I am back on my Linux Mint , and I installed Amarok and it worked using the Pulse audio Sound server as the output device. It seemed to play music alright using my laptop spkrs.

I connect to my external DAC with c-media CM108 chipset, the Linux can detect attached device as the C-media USB keyboard, but the Amarok cannot display the output device. Also the detection led on the DAC is not on, because the c-media driver on Linux may not be the right one.

Any suggestion how to fix this.
 
mpd is an excellent solution to playing music with Linux, if when you know a little more linux, maybe try debian, that way you can make a really minimal graphics free computer dedicated to nothing but audio, and mix and match many more applications, but if you need local mouse clicks and similar, mint is not a bad option.

I have moved recently to mpd as rhythm box failed to scale to my music collection. I was warned rhythum box would fail in this respect some years before it did by some one who moved to amorak but I always hated amorak's interface.

mpd being a very HiFi application (was it started as a project by slim devices for their squeezebox devices?) can buffer a lot of audio in RAM before playing it. Being a music playing deamon, mpd needs little ram and CPU on default settings, though up sampling to 24bit 192KHz with maximum quality up sampling algorithms might need all your CPU power.

If you can get a 24bit 192Khz SPDIF output from your laptop it would be a wonderful super fidelity CD player replacement, unfortunately I think USB 2 is bandwidth limited to 24 bits 48Khz, and firewire sound cards are expensive and hard to find if your device supports it.
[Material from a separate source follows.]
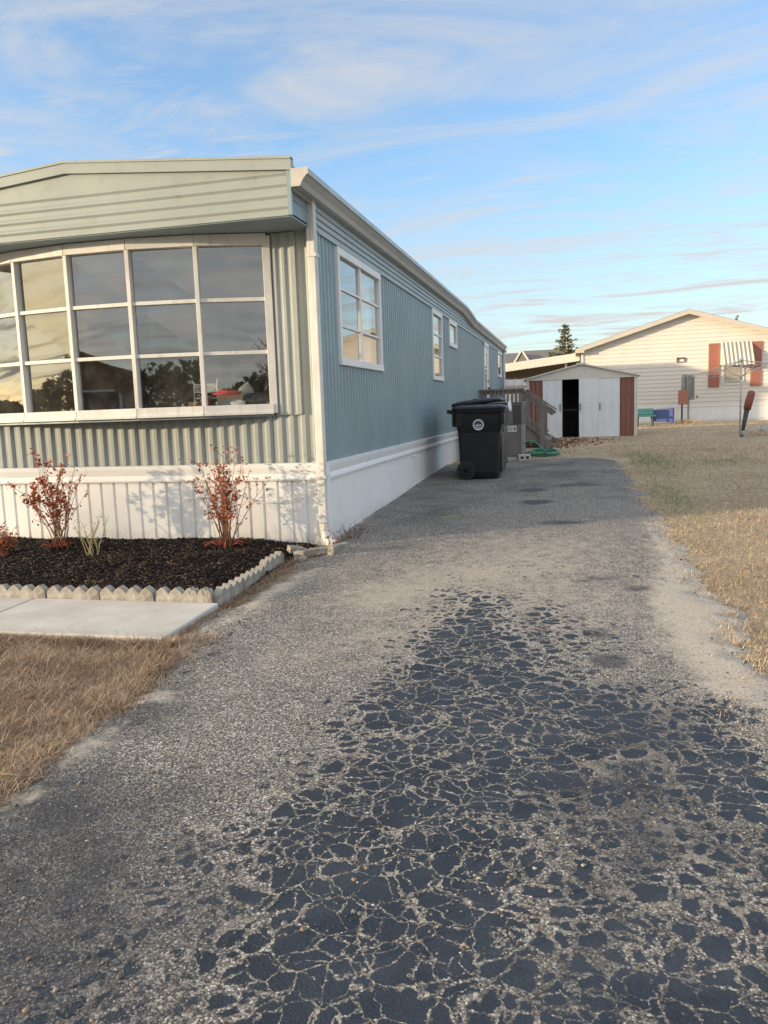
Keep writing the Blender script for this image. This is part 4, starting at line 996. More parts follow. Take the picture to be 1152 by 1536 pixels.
# ------------------------------------------------------------------ wheeled bins
def make_bin(label, loc):
    t = thing('trash_bin', label, 'trash bin', loc, 0, 'black wheeled trash bins by the mobile home')
    def sec(x0, x1, y0, y1, z, r=.05):
        pts = []
        for cx_, cy_, a0 in ((x1-r, y0+r, -90), (x1-r, y1-r, 0), (x0+r, y1-r, 90), (x0+r, y0+r, 180)):
            for k_ in range(4): a = R(a0 + 30*k_); pts.append((cx_ + r*math.cos(a), cy_ + r*math.sin(a), z))
        return pts
    b = MB(); b.sweep([sec(-.235,.255,-.27,.27,.02), sec(-.255,.262,-.285,.285,.10), sec(-.275,.285,-.295,.295,.62), sec(-.285,.295,-.302,.302,.66), sec(-.300,.315,-.315,.315,.78), sec(-.312,.322,-.320,.320,.88)])
    for sx in (-1,): pass
    b.build('body', M['plastic'], t, bevel=.004)
    rm = MB(); rm.sweep([sec(-.325,.338,-.332,.332,.86,.06), sec(-.335,.348,-.342,.342,.90,.06), sec(-.335,.348,-.342,.342,.915,.06)]); rm.build('rim', M['plastic'], t, bevel=.004)
    # side skirts hanging below the rim near the handle and the lip
    for q_ in ((-.30,-.20,-.336,-.316,.70,.87), (.285,.335,-.334,-.312,.72,.87), (-.345,-.31,-.30,.30,.70,.87)): MB().box(*q_).build('rim_flange', M['plastic'], t, bevel=.006)
    # recessed panel above the step and lower front step
    MB().box(.262,.295,-.22,.22,.10,.60).build('front_bulge', M['plastic'], t, bevel=.012)
    ld = MB(); ld.sweep([sec(-.345,.352,-.348,.348,.917,.06), sec(-.350,.358,-.352,.352,.935,.06), sec(-.335,.34,-.335,.335,.957,.06), sec(-.24,.26,-.25,.25,.978,.06)])
    lid = ld.build('lid', M['lidplastic'], t, bevel=.004)
    MB().beam((-.02,-.2,.976), (-.02,.2,.976), .05, .02).build('lid_rib', M['lidplastic'], lid)
    hd_ = MB(); hd_.tube([(-.40,-.25,.905), (-.40,.25,.905)], .017, 10); hd_.beam((-.33,-.27,.885), (-.41,-.27,.905), .035, .05); hd_.beam((-.33,.27,.885), (-.41,.27,.905), .035, .05)
    hd_.build('handle', M['plastic'], t, smooth=False)
    for sy in (-1, 1):
        w = MB().disc((-.17, sy*.312, .125), .125, 'y', .05, 28).build('wheel', M['rubber'], t, bevel=.008)
        hb_ = MB().disc((-.17, sy*.340, .125), .088, 'y', .008, 24)
        for k_ in range(5):
            a = 2*math.pi*k_/5 + .3; hb_.beam((-.17, sy*.346, .125), (-.17 + .082*math.cos(a), sy*.346, .125 + .082*math.sin(a)), .016, .022)
        hb_.disc((-.17, sy*.348, .125), .024, 'y', .012, 12); hb_.build('hub', M['plastic'], w)
    # round white emblem: ring with lettering blocks, skyline and waves
    e0 = MB().disc((.0, -.316, .72), .072, 'y', .003, 32)
    ang = math.atan2(.015, .12)
    em = e0.build('emblem', M['labelw'], t); em.rotation_euler = (0, 0, 0)
    e1 = MB().disc((.0, -.3185, .72), .053, 'y', .003, 32, 0)
    e1.build('emblem_field', paint('emblem_navy', (.03,.06,.11), .5, .1), em)
    e2 = MB()
    for x, w_, h_ in ((-.032,.016,.016),(-.012,.014,.024),(.008,.016,.018),(.028,.012,.026)): e2.box(x-w_/2, x+w_/2, -.3222, -.3202, .703, .703+h_)
    for k_ in range(9):
        a = R(200 - 27.5*k_); e2.beam((.0625*math.cos(a)-.004, -.3195, .72+.0625*math.sin(a)), (.0625*math.cos(a)+.004, -.3195, .72+.0625*math.sin(a)+.002), .002, .010, 1)
    for k_ in range(5): e2.beam((-.036+.004*k_, -.3212, .694-.006*k_), (.036-.006*k_, -.3212, .690-.006*k_), .002, .0026)
    e2.build('emblem_picture', [M['labelw'], M['labelg']], em)
    return t
b1 = make_bin('black wheeled trash bin with round white emblem, nearest the camera', (.755, 4.50, gz(4.5)+.008)); b1.rotation_euler = (0, 0, R(1.5))
b2 = copy_tree(b1); b2.location = (.735, 5.22, gz(5.3)+.008); b2.rotation_euler = (0, 0, R(-2)); b2['label'] = 'second black trash bin mostly hidden behind the one with the emblem'
b2.scale = (1.0, 1, 1.06)
for ch in b2.children:                                   # lid propped slightly open by the bag
    if ch.name.startswith('lid'):
        ch.rotation_euler = (0, R(-5), 0); ch.location = (0, 0, .0)
lump('garbage_bag', 'pale plastic bag bulging from under the lid of the rear bin', 'bag', (.735+.36, 5.06, gz(5.3)+.86), (.03, .14, .10), 'bagwhite', 12)

# ------------------------------------------------------------------ heat pump
g0 = gz(7.5)
ac = thing('heat_pump', 'tall grey heat pump with louvred sides behind the trash bins', 'heat pump', (.74, 7.55, g0))
MB().box(-.40,.40,-.36,.36,.06,.94).build('casing', M['metalgrey'], ac, bevel=.015)
MB().box(-.41,.41,-.37,.37,.94,.965).build('top_panel', M['metalgrey'], ac, bevel=.01)
lv = MB()
for i in range(11):
    z = .60 + i*.030; lv.box(-.37,.06,-.372,-.358,z,z+.016); lv.box(.398,.412,-.32,.32,z,z+.016); lv.box(.24,.38,-.372,-.358,z,z+.014)
lv.build('louvre', M['metaldark'], ac)
gr_ = MB()
for x in np.linspace(-.36,.05,7): gr_.box(x-.004,x+.004,-.378,-.370,.59,.93)
gr_.box(-.375,.065,-.376,-.366,.585,.597)
gr_.build('grille', M['metalgrey'], ac)
MB().box(.372,.412,-.376,-.350,.08,.58).build('corner_trim', M['galv'], ac)
lb_ = MB().box(.13,.30,-.366,-.3585,.47,.57).build('label', M['labelw'], ac)
q = MB()
for i in range(4): q.box(.145, .23+.02*(i % 2), -.3685, -.3655, .485+.020*i, .493+.020*i)
q.box(.255,.29,-.3685,-.3655,.49,.55); q.build('label_print', M['labelg'], lb_)
o = MB().box(-.10,.10,-.05,.05,0,.10); o.box(-.07,-.02,-.06,.06,.03,.07,1).box(.02,.07,-.06,.06,.03,.07,1)
o = o.build('concrete_block', [M['block'], M['dark']], bevel=.004); o.location = (1.16, 7.10, gz(7.1)); o.rotation_euler = (0, 0, .35); tag(o, 'pale concrete block on the ground at corner of grey heat pump', 'block')
o = MB().box(-.45,.43,-.40,.40,-.02,.055).build('pad', M['block'], ac)

# ------------------------------------------------------------------ deck with stairs
gd = gz(11)
dk = thing('wooden_deck', 'weathered grey wooden deck with railing and steps at the side door', 'deck', (.5, 11.6, gd))
DX0, DX1, DY0, DY1, DZ = -.46, .44, -1.0, 1.25, .50        # relative to root
b = MB(); nb_ = 16
for i in range(nb_):
    y = DY0 + (DY1-DY0)*i/nb_; b.box(DX0, DX1, y+.004, y+(DY1-DY0)/nb_-.004, DZ-.03, DZ)
b.build('floor', M['deck'], dk)
MB().box(DX0, DX1, DY0+.0, DY0+.04, DZ-.20, DZ-.032).box(DX1-.04, DX1, DY0+.04, DY1, DZ-.20, DZ-.032).box(DX0, DX1, DY1-.04, DY1, DZ-.20, DZ-.032).build('joist', M['deck'], dk)
RT = 1.235
for x, y in ((DX0+.05, DY0), (DX1-.04, DY0), (DX0+.05, DY1-.08), (DX1-.04, DY1-.08)):
    MB().box(x-.045, x+.045, y, y+.09, -.05, RT-.03).build('post', M['deck'], dk, bevel=.004)
MB().box(DX0-.02, DX1+.02, DY0-.02, DY0+.11, RT-.028, RT+.006).box(DX0, DX1, DY0+.02, DY0+.06, RT-.10, RT-.03).build('handrail', M['deck'], dk)
MB().box(DX0-.02, DX1+.02, DY1-.11, DY1+.02, RT-.028, RT+.006).build('handrail', M['deck'], dk)
for y in (DY0+.02, DY1-.06): MB().box(DX0, DX1, y, y+.04, DZ+.08, DZ+.15).build('bottom_rail', M['deck'], dk)
for i in range(8):
    x = DX0 + .13 + i*(DX1-DX0-.18)/8
    for y in (DY0-.0, DY1-.03): MB().box(x-.020, x+.020, y-.012, y+.018, DZ+.02, RT-.03).build('baluster', M['deck'], dk)
# stairs descend to +X
ns = 3; run = .25; rise = DZ/ns
for sy in (DY0+.03, DY1-.07):
    st_ = MB().prism([(DX1, DZ-.05), (DX1+.02, DZ-.02), (DX1+.80, -.03), (DX1+.56, -.03), (DX1, DZ-.32)], 'y', sy, sy+.04); st_.build('stringer', M['deck'], dk)
for i in range(1, ns):
    MB().box(DX1+run*(i-1)+.01, DX1+run*i+.04, DY0+.02, DY1-.02, DZ-rise*i-.035, DZ-rise*i).build('tread', M['deck'], dk)
slope_l = [(DX1-.04, RT-.02), (DX1+.60, RT-.50)]
for sy in (DY0+.02, DY1-.06):
    MB().box(DX1+.32, DX1+.41, sy-.045, sy+.045, -.08, RT-.30).build('post', M['deck'], dk, bevel=.004)
    MB().beam((DX1-.05, sy, RT-.0), (DX1+.62, sy, RT-.47), .10, .032).beam((DX1-.02, sy, RT-.11), (DX1+.60, sy, RT-.55), .035, .07).beam((DX1, sy, DZ+.05), (DX1+.42, sy, DZ-.25), .035, .09).build('stair_rail', M['deck'], dk)
    for i in range(5 if sy < 0 else 0):
        x = DX1 + .035 + i*.085 ; f = (x-DX1)/.62
        MB().box(x-.016, x+.016, sy-.035, sy-.012, .60-.53*f-.10, RT-.05-.47*f).build('baluster', M['deck'], dk)

# ------------------------------------------------------------------ hose
hp = []
r = random.Random(5)
for i in range(150):
    a = i*.21; ra = .21 + .05*math.sin(a*.37) + r.uniform(-.004,.004)
    hp.append((1.42 + ra*1.15*math.cos(a) + .03*math.sin(a*.11), 8.05 + ra*.9*math.sin(a), gz(8) + .03 + .09*(i/150)*(.5+.5*math.sin(a*1.0)) + .02*math.sin(a*.31)))
tail = [(1.15, 7.55, gz(7.5)+.26), (1.20, 7.60, gz(7.5)+.30), (1.30, 7.70, gz(7.5)+.28), (1.42, 7.76, gz(7.5)+.16), (1.50, 7.80, gz(7.5)+.06)]
o = MB().tube(tail + hp, .0145, 8).build('garden_hose', M['hose'], smooth=True); tag(o, 'green garden hose coiled on the ground before the wooden steps', 'hose')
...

Up-sampling signals of CD quality to 48Khz would be detrimental as their is little change in sampling frequency so digital artifacts may be apparent, some USB sound cards only do 48Khz, I wish some one warned me.

The reason for using a high quality external sound card, or an SPDIF toslink optical cable is in large part to remove the computer's digital noise (mostly from the power rails) from your audio signal.

A good mpd user interface is gmpc though I had to try others. I am surprised no one has posted a link to an ipad or android front end to mpd.

Regards

Owen

PS Linux coding and deployment is my profession.